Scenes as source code
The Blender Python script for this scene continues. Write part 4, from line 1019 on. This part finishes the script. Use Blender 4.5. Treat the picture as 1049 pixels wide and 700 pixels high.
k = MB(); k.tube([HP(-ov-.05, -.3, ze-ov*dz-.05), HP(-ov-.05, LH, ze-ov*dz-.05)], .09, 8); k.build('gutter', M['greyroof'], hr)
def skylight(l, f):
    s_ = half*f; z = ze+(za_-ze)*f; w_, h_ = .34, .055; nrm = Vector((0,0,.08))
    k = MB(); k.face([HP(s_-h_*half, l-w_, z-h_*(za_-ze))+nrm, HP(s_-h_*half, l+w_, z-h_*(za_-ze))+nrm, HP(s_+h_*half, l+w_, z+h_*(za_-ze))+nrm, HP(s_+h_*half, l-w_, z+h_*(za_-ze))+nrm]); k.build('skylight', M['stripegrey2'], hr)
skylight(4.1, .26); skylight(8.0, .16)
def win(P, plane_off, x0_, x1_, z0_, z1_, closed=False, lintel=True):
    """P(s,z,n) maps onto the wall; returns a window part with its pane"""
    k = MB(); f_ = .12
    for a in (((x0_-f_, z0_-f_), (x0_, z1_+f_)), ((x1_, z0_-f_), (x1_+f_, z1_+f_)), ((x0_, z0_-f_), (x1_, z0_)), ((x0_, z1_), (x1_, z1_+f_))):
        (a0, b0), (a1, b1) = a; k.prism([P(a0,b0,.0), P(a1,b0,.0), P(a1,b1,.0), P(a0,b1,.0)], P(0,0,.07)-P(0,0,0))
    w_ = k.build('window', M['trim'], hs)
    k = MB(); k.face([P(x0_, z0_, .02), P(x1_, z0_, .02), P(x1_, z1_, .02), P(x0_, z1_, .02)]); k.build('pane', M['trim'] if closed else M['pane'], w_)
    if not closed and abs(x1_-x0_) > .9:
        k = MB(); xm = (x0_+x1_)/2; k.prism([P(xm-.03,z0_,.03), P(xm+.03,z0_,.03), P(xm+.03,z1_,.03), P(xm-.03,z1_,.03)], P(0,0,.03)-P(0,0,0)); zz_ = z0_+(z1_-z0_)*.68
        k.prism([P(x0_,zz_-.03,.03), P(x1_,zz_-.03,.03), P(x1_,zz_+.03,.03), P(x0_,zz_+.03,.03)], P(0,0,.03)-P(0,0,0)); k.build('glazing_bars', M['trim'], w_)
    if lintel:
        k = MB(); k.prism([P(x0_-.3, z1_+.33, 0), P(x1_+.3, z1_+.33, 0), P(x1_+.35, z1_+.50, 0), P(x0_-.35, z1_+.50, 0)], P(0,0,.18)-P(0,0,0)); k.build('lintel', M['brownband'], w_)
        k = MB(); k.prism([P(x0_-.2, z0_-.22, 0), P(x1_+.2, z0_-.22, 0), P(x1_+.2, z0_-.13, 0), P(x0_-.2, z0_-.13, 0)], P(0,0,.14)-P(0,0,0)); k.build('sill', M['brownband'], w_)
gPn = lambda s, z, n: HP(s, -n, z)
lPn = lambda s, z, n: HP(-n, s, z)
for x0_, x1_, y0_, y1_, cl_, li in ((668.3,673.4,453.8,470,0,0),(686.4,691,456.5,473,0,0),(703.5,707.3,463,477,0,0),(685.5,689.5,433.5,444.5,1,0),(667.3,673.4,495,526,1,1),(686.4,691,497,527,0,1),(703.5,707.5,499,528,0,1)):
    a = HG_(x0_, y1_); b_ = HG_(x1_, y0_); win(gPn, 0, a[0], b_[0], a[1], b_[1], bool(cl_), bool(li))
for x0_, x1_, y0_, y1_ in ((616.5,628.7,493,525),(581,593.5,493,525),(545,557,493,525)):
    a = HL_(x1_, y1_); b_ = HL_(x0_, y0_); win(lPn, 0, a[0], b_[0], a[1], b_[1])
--
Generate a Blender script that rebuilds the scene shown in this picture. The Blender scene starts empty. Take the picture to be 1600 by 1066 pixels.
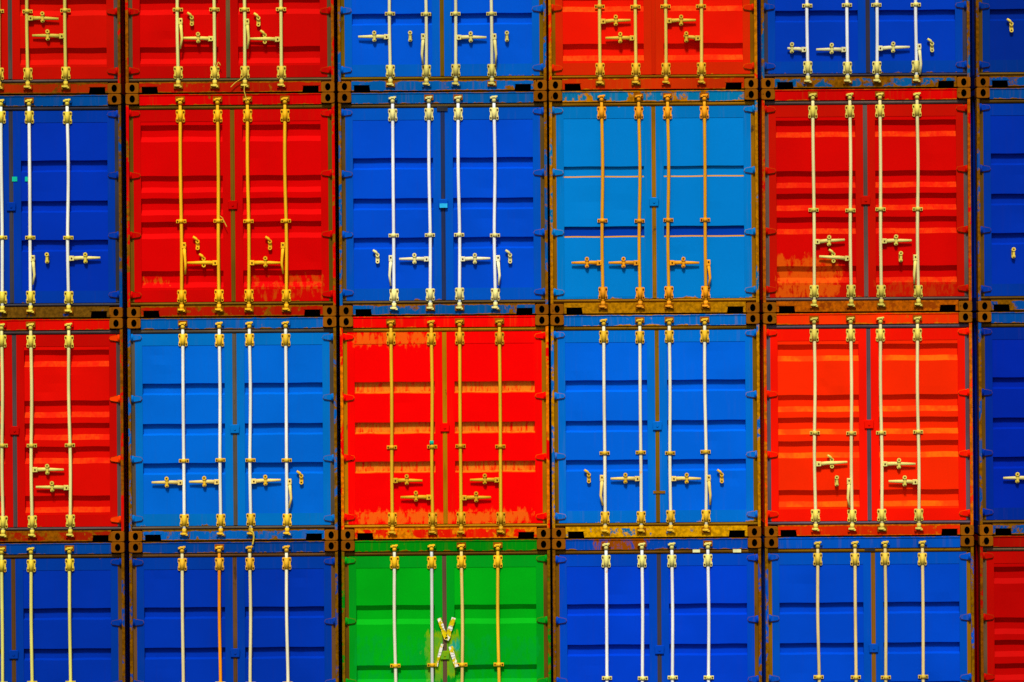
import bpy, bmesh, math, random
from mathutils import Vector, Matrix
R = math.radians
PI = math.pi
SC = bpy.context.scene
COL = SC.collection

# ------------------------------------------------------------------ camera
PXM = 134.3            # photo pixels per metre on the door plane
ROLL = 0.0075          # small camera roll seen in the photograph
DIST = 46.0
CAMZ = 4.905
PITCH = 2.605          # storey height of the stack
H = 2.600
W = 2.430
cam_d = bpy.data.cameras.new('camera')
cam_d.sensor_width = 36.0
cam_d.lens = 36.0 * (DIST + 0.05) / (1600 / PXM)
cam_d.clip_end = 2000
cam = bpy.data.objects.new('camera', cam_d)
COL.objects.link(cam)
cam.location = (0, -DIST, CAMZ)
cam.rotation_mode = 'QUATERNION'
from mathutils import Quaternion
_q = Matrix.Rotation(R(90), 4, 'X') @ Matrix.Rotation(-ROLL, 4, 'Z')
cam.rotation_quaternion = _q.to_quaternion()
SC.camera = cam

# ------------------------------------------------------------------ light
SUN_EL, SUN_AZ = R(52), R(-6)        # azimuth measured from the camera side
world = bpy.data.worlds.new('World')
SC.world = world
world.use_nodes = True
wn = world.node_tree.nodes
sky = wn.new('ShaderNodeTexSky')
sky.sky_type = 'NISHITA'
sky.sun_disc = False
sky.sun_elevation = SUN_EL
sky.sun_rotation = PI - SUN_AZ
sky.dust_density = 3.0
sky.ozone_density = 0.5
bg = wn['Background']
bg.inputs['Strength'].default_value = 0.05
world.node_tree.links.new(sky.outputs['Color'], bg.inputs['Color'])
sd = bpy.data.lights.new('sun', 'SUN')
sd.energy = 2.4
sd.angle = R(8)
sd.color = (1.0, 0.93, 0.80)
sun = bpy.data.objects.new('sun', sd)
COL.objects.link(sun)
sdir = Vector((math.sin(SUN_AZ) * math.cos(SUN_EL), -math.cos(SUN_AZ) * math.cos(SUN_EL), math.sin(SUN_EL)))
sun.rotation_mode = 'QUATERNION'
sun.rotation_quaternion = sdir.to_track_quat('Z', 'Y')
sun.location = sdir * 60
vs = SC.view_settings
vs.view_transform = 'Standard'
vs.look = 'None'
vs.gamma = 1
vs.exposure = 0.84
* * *
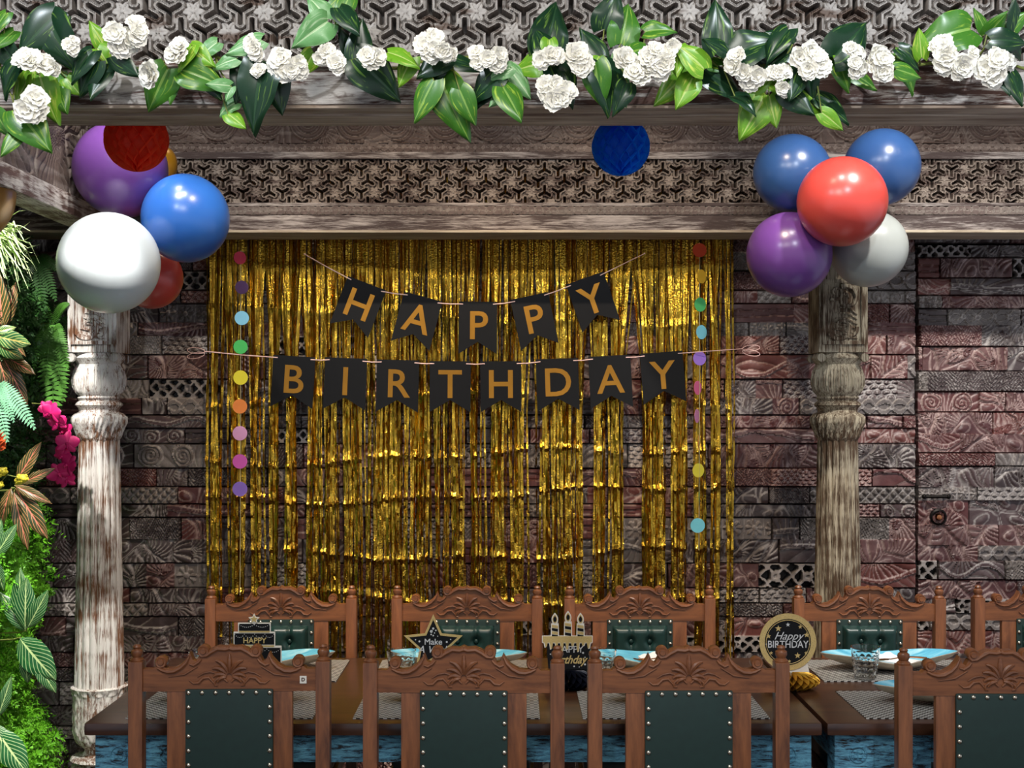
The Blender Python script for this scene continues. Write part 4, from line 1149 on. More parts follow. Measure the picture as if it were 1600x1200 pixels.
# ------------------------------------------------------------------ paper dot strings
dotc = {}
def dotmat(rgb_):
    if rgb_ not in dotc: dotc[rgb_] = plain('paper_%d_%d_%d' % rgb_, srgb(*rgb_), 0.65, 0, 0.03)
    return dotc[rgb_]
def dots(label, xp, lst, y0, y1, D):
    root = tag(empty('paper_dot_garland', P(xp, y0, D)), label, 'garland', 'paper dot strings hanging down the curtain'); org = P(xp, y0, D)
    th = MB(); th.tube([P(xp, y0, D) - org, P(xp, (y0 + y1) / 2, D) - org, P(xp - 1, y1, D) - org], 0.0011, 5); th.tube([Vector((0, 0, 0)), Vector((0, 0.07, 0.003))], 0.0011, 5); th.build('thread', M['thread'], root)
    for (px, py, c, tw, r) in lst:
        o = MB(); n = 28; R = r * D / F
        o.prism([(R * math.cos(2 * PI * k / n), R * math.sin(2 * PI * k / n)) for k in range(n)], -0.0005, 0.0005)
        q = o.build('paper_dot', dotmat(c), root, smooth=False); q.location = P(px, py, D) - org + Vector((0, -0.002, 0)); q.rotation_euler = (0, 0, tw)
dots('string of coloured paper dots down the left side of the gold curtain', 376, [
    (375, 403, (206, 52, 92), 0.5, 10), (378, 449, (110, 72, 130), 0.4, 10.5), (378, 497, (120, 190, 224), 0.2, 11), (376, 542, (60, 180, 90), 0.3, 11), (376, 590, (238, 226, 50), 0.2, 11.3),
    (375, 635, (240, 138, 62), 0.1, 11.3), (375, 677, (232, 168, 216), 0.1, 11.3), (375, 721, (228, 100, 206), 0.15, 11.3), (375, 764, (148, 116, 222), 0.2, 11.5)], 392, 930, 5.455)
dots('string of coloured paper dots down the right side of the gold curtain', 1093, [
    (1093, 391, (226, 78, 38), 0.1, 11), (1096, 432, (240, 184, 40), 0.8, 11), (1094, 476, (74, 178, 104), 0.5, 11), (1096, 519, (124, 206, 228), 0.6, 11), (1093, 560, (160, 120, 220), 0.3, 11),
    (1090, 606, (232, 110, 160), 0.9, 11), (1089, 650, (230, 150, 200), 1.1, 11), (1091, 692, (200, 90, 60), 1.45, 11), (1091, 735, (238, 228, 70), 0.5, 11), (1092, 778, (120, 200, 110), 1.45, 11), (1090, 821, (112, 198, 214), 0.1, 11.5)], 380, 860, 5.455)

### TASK
In the listing above, find the line with "Generate a Blender" and the line with "SC.camera = cam". Copy exactly those two and every line between, without the pictures.

### PROBLEM SOLUTION
Generate a Blender script that rebuilds the scene shown in this picture. The Blender scene starts empty. Take the picture to be 1600 by 1066 pixels.
import bpy, bmesh, math, random
from mathutils import Vector, Matrix
R = math.radians
PI = math.pi
SC = bpy.context.scene
COL = SC.collection

# ------------------------------------------------------------------ camera
PXM = 134.3            # photo pixels per metre on the door plane
ROLL = 0.0075          # small camera roll seen in the photograph
DIST = 46.0
CAMZ = 4.905
PITCH = 2.605          # storey height of the stack
H = 2.600
W = 2.430
cam_d = bpy.data.cameras.new('camera')
cam_d.sensor_width = 36.0
cam_d.lens = 36.0 * (DIST + 0.05) / (1600 / PXM)
cam_d.clip_end = 2000
cam = bpy.data.objects.new('camera', cam_d)
COL.objects.link(cam)
cam.location = (0, -DIST, CAMZ)
cam.rotation_mode = 'QUATERNION'
from mathutils import Quaternion
_q = Matrix.Rotation(R(90), 4, 'X') @ Matrix.Rotation(-ROLL, 4, 'Z')
cam.rotation_quaternion = _q.to_quaternion()
SC.camera = cam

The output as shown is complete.